--- START GIVEN INFORMATION ---

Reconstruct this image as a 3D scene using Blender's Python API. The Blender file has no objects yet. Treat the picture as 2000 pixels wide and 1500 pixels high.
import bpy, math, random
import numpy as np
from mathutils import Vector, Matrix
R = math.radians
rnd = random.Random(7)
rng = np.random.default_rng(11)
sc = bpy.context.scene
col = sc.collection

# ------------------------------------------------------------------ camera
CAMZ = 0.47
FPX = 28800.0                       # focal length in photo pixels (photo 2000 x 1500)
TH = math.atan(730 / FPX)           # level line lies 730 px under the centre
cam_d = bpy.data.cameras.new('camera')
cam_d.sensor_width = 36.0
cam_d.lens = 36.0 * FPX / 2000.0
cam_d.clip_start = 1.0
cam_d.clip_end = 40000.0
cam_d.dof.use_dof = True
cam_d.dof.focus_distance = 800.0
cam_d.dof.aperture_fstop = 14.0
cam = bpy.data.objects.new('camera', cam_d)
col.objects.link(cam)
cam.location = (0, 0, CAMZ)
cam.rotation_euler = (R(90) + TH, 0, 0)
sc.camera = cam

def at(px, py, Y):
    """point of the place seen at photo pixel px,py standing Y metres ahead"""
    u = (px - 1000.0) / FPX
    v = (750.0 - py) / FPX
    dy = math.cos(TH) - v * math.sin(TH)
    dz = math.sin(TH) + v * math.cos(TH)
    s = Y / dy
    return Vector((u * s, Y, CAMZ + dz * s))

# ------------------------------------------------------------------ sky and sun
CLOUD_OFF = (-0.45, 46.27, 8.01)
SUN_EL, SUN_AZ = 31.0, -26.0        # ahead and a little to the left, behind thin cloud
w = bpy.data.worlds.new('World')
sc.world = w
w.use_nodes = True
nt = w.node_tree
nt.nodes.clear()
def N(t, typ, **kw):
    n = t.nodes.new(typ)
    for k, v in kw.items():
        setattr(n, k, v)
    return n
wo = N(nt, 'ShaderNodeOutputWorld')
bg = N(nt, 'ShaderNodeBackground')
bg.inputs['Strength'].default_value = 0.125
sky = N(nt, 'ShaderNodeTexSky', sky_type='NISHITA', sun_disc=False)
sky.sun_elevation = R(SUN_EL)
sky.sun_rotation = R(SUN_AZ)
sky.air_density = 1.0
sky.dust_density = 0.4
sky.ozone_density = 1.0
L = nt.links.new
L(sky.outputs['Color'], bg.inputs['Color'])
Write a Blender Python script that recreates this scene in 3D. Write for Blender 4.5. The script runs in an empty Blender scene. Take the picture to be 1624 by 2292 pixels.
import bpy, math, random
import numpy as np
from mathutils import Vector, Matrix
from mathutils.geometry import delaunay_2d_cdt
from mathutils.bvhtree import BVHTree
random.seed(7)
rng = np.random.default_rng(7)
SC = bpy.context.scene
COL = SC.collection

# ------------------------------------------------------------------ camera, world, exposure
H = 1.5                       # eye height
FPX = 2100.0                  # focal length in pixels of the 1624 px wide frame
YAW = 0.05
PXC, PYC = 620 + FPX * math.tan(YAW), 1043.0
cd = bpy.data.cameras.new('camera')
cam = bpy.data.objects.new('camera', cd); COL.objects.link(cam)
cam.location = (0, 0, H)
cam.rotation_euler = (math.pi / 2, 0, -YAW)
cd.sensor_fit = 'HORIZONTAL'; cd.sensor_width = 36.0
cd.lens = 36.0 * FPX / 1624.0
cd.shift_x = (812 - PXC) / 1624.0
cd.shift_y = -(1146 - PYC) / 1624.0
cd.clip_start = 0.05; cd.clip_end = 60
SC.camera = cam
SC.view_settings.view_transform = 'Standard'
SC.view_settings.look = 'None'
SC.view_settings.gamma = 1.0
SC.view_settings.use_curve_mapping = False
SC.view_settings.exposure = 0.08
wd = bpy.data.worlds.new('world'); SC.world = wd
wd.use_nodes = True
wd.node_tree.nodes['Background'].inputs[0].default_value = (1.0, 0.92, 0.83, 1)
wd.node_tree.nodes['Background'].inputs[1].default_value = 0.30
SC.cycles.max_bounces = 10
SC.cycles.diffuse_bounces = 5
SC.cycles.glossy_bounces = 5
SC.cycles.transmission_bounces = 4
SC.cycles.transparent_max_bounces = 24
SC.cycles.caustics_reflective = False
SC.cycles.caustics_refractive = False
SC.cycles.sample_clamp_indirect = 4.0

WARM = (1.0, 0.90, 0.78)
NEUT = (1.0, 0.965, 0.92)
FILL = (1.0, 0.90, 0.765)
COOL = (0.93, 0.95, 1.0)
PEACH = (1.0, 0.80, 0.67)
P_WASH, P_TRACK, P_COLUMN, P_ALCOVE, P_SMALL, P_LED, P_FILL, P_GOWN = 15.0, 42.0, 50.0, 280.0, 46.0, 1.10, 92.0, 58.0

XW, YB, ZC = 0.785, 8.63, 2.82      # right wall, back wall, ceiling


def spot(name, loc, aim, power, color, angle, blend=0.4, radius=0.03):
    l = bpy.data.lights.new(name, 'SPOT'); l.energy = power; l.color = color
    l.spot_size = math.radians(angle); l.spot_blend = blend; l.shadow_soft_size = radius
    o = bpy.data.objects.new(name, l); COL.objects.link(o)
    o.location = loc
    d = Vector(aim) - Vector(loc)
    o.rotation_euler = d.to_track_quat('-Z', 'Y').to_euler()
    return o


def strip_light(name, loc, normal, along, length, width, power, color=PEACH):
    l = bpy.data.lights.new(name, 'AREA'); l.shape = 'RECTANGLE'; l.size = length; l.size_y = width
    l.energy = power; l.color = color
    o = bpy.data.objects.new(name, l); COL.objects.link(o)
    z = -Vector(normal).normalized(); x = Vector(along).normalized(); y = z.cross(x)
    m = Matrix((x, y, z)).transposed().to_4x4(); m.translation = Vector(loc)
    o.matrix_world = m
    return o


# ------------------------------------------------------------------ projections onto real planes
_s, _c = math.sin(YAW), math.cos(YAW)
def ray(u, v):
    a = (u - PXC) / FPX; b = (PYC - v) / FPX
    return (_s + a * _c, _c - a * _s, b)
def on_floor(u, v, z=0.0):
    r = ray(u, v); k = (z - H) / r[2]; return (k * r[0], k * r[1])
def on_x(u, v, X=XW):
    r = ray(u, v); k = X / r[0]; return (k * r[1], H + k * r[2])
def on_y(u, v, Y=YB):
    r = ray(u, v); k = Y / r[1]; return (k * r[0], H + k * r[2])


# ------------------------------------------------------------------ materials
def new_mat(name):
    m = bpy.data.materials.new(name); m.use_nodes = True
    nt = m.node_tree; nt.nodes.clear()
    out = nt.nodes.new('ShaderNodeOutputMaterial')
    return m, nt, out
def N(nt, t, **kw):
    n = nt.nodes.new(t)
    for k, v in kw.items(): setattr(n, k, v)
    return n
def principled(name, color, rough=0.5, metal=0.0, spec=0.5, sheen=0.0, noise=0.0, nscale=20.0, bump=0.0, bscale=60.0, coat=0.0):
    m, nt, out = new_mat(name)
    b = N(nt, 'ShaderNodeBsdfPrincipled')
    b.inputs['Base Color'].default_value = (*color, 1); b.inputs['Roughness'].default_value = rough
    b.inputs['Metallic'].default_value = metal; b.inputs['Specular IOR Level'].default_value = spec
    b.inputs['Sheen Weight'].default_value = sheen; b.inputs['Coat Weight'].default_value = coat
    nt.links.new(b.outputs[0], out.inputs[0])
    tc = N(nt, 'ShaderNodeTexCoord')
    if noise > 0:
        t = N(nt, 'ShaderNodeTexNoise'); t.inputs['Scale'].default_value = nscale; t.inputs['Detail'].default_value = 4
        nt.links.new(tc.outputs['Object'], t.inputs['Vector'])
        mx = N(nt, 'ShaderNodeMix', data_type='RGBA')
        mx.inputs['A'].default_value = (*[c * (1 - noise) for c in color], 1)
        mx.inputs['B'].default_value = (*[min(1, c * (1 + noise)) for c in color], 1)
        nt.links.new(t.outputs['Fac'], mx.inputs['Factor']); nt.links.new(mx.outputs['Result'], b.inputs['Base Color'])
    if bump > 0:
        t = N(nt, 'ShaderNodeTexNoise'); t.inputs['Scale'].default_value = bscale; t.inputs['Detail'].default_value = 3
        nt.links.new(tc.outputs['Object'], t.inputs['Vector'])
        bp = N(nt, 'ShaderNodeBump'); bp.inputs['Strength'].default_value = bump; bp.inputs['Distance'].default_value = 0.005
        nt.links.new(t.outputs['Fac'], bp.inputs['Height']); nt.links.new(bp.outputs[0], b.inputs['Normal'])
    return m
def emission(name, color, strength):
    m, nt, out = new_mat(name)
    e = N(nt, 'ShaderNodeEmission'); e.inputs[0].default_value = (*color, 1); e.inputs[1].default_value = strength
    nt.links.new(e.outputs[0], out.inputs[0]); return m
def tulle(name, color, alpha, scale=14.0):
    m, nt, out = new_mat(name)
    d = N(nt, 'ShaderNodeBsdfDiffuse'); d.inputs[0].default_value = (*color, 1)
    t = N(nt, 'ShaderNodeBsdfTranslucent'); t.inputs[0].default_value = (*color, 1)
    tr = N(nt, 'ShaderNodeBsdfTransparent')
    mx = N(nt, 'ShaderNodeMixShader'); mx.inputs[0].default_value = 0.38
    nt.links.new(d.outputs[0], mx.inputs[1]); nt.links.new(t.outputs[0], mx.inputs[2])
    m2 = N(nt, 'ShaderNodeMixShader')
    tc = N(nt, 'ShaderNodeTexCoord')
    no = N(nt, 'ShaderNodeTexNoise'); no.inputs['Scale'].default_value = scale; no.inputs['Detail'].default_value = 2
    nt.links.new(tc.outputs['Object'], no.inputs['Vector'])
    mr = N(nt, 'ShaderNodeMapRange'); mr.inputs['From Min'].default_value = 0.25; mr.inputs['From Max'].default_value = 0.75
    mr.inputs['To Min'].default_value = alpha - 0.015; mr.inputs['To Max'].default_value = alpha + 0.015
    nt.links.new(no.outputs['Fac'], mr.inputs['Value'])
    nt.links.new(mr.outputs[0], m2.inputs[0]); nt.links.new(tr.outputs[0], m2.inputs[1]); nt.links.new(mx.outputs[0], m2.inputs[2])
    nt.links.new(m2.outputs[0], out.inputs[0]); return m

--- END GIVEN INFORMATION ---

Of the lines in the records, how many contain the word "objects"? Answer with the number and nothing else.

■ RESULT BELOW ■
6